DESCRIPTION OF THE TASK: Repeat exactly the lines from the start through the line with "COL = SC.collection", both ends included.

DATASET SECTION:
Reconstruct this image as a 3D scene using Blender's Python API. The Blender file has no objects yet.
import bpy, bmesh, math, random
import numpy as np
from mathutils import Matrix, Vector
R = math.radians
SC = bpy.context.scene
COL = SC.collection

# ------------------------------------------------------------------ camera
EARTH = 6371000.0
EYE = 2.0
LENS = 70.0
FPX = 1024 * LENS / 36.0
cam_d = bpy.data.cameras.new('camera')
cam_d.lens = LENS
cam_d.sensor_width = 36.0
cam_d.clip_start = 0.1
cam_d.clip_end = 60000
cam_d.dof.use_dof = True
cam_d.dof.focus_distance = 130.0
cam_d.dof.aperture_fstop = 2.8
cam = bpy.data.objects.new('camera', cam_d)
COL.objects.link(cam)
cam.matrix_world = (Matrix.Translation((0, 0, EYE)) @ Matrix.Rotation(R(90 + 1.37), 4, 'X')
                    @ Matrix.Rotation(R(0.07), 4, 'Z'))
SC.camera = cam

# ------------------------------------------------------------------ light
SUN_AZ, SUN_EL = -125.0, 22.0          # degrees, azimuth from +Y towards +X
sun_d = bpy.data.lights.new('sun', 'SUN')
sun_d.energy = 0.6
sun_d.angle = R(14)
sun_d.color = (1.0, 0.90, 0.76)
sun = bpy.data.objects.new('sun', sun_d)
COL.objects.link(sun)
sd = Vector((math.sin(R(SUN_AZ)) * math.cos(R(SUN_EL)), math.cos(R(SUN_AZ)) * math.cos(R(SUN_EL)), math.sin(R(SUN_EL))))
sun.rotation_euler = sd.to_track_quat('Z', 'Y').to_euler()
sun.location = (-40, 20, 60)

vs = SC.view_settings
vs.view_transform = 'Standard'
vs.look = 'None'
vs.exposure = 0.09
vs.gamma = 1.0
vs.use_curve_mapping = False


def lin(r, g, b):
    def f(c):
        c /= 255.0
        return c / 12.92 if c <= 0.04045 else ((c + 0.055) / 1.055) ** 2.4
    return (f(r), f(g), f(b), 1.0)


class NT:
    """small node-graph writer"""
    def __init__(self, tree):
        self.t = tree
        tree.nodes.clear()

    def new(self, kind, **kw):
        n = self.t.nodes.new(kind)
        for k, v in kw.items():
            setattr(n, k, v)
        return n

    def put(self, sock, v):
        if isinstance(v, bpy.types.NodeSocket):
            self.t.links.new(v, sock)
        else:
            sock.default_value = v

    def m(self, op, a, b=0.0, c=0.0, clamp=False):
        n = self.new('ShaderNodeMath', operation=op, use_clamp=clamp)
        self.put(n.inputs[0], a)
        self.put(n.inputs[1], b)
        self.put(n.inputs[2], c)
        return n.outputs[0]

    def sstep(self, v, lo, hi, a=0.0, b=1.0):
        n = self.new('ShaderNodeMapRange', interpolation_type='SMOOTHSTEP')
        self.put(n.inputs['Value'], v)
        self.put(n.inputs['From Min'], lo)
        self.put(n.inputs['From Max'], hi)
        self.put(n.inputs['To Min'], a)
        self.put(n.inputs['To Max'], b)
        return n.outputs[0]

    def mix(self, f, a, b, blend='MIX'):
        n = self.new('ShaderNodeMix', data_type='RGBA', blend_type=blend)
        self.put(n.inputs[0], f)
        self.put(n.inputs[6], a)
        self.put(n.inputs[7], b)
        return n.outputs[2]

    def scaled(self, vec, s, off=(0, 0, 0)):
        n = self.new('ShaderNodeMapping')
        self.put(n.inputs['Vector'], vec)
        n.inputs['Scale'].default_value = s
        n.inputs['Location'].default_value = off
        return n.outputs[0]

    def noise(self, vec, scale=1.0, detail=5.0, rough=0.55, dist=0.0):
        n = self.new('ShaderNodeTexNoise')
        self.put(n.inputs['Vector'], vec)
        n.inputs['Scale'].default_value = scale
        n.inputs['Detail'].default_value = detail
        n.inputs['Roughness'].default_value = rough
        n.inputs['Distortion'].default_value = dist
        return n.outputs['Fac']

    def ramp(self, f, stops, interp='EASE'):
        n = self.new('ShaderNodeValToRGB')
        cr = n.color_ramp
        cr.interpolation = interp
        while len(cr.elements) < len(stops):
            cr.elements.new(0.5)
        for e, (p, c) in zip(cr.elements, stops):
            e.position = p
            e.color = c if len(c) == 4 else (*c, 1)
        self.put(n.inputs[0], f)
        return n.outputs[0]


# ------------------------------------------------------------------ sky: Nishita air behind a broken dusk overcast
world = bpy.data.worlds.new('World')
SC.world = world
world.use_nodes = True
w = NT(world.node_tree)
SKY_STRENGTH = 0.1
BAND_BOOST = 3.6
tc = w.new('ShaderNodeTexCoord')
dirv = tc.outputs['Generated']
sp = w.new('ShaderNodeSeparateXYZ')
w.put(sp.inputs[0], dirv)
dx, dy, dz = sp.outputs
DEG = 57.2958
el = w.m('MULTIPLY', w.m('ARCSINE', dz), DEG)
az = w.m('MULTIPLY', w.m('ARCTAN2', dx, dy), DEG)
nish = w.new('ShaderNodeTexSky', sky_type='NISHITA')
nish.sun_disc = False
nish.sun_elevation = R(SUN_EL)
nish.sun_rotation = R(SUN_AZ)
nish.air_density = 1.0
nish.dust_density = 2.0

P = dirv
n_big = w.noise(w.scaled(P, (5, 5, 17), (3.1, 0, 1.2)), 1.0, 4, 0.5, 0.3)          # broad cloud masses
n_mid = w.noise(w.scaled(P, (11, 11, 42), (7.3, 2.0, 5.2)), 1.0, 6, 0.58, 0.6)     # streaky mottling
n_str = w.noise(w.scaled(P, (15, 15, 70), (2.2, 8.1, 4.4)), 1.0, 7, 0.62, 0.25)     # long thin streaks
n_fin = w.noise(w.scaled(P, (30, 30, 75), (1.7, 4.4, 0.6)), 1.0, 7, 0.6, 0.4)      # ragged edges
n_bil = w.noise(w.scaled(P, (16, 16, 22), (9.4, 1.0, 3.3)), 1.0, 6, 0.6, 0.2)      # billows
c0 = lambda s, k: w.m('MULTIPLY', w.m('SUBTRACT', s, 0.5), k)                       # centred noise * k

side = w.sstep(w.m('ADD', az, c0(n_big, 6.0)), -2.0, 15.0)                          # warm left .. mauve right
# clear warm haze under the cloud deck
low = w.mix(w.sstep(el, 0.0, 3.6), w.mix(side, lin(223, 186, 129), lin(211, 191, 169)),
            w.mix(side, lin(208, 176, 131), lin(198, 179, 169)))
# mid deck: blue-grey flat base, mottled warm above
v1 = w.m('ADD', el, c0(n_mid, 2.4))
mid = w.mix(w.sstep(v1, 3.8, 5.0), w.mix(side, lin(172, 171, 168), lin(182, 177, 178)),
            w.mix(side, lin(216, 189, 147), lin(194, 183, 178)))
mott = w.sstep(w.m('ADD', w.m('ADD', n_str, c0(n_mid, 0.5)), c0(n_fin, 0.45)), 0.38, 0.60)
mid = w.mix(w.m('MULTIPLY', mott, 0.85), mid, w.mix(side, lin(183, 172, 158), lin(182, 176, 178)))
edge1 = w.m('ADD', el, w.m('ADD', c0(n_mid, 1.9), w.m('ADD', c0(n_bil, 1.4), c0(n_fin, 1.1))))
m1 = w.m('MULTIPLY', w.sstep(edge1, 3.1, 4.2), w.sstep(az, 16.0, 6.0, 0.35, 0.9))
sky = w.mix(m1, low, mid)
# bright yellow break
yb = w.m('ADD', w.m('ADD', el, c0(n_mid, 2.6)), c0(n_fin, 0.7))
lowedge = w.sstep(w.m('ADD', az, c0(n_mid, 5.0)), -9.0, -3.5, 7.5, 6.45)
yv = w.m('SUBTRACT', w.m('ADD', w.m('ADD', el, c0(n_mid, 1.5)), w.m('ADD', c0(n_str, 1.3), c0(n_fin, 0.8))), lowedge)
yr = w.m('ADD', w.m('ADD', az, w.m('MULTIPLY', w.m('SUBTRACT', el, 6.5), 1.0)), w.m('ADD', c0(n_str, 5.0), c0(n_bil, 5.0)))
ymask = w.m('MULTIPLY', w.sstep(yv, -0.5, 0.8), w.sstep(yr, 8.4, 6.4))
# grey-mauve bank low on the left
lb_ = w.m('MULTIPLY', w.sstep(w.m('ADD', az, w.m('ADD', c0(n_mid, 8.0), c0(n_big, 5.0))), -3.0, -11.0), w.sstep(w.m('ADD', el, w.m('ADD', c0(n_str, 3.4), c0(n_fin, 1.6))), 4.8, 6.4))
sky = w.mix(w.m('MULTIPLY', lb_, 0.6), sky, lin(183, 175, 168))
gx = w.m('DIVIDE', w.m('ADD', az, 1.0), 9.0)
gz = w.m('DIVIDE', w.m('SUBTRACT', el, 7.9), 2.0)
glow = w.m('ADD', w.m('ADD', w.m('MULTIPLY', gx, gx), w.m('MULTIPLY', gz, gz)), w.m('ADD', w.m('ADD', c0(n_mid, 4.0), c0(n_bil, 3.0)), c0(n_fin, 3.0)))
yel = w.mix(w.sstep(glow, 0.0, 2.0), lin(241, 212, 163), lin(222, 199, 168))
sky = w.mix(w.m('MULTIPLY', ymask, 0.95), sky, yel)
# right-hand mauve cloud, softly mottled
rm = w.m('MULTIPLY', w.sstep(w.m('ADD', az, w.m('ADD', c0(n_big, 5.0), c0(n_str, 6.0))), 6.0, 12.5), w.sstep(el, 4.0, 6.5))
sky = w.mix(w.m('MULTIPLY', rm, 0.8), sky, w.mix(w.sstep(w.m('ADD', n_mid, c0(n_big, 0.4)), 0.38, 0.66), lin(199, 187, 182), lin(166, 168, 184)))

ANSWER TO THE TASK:
Reconstruct this image as a 3D scene using Blender's Python API. The Blender file has no objects yet.
import bpy, bmesh, math, random
import numpy as np
from mathutils import Matrix, Vector
R = math.radians
SC = bpy.context.scene
COL = SC.collection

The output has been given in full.